I won't fence it in. What I really mean is: steal this book!. I'm placing the source directory for it on Github. You can copy it, modify it, sell it - I don't care. I want you to do this! Please take it, add your own stuff and make it better. All I ask is that you respect the terms of the Creative Commons license I applied to this work. Basically, that means don't remove the names/affiliations of anyone else who worked on this, and provide others with the same rights to it that you got. (But check the actual license to get the fine points.)

I won't let others fence it in. I'm using FOSS like LibreOffice and Inkscape to write this book. That removes some barriers for anyone who wants to work on it because they won't have to pay for the tools. And it keeps the source files in non-proprietary formats.

I won't be a prisoner of perfection. I've often held onto things too long before releasing them, trying to remove every error I can find. That's not the case with this book – you'll find spelling and grammar errors, subject/verb disagreements, inconsistent formatting, hand-drawn figures and lots of other stuff. But this won't matter to someone who really needs the material. (For those who do care about the finer points, you can tell me what errors you find and I'll get around to fixing them, or you can get the source and fix them for me.)

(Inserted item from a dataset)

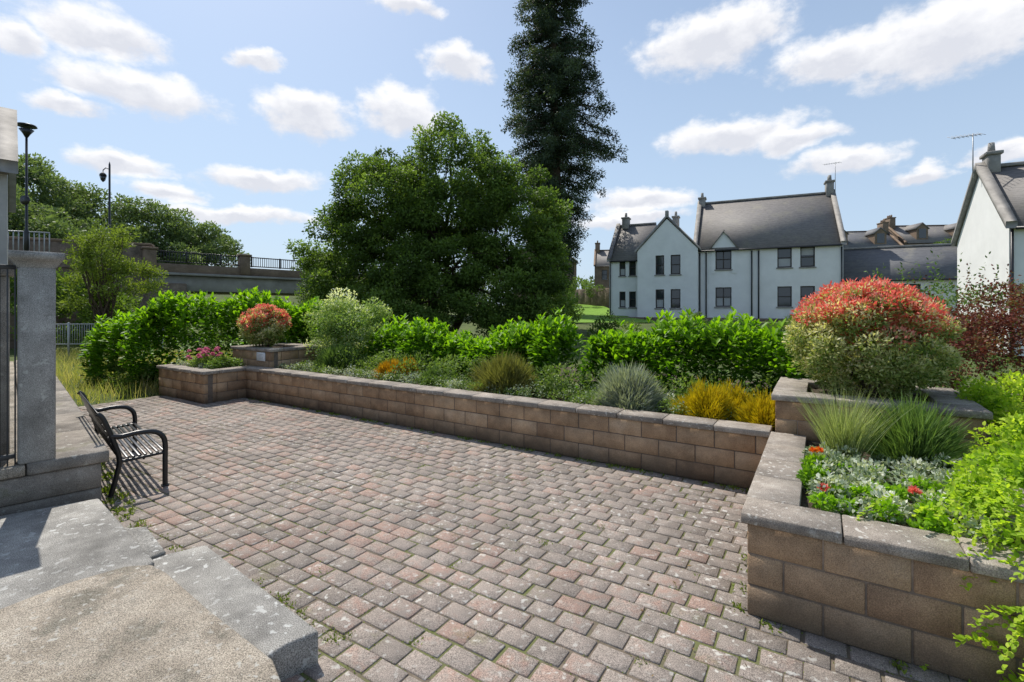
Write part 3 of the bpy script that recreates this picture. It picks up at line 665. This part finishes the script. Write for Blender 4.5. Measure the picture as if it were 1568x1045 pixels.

I'll use the right medium for the right message. Text and figures are great for a tutorial so you can read along while you actually do it. Screencasts and videos are almost always more difficult to follow, especially all the diddling-about with typing text and clicking icons that goes on with FPGA design tools. But there is a place for these, particularly when demonstrating the actual operation of some circuitry.

What This Is and Is Not

This book discusses how to use the Xilinx ISE WebPACK software to build FPGA designs for the XuLA FPGA board. Along the way, you'll see:

  • How to start an FPGA project.

  • How to target a design to a particular type of FPGA.

  • How to describe a logic circuit using VHDL and/or schematics.

  • How to detect and fix VHDL syntactical errors.

  • How to synthesize a netlist from a circuit description.

  • How to simulate a circuit.

  • How to implement the netlist for an FPGA.

  • How to check device utilization and timing for an FPGA.

  • How to generate a bitstream for an FPGA.

  • How to download a bitstream into an FPGA.

  • How to test the programmed FPGA.

  • How to detect and fix errors.

I'll also delve into things like:

  • How to build hierarchical designs.

  • How to build state machines.

  • How to build mixed-mode designs using VHDL, Verilog and schematics.

  • How to use Digital Clock Managers.

  • How to use block RAMs.

  • How to use multipliers.

  • How to use IP and soft cores.

  • How to use external components like SDRAM, VGA, audio, ADC, DAC.

That said, here are some of the things this book will not teach you (I may be wrong here; this book isn't even written yet, plus who knows what others may add):

  • It will not teach you how to use VHDL. There are plenty of good VHDL textbooks already.

  • It will not teach you how to choose the best type of FPGA for your particular design. I'm oriented toward using the FPGA on the XuLA board.

  • It will not show you every feature of the ISE software and discuss how to set every option and property. This software already has a good help system and extensive manuals, so those should suffice.

In short, this book will get you started using the XILINX ISE software for doing FPGA designs with the XuLA board. After you finish, you should be able to move on to more advanced topics.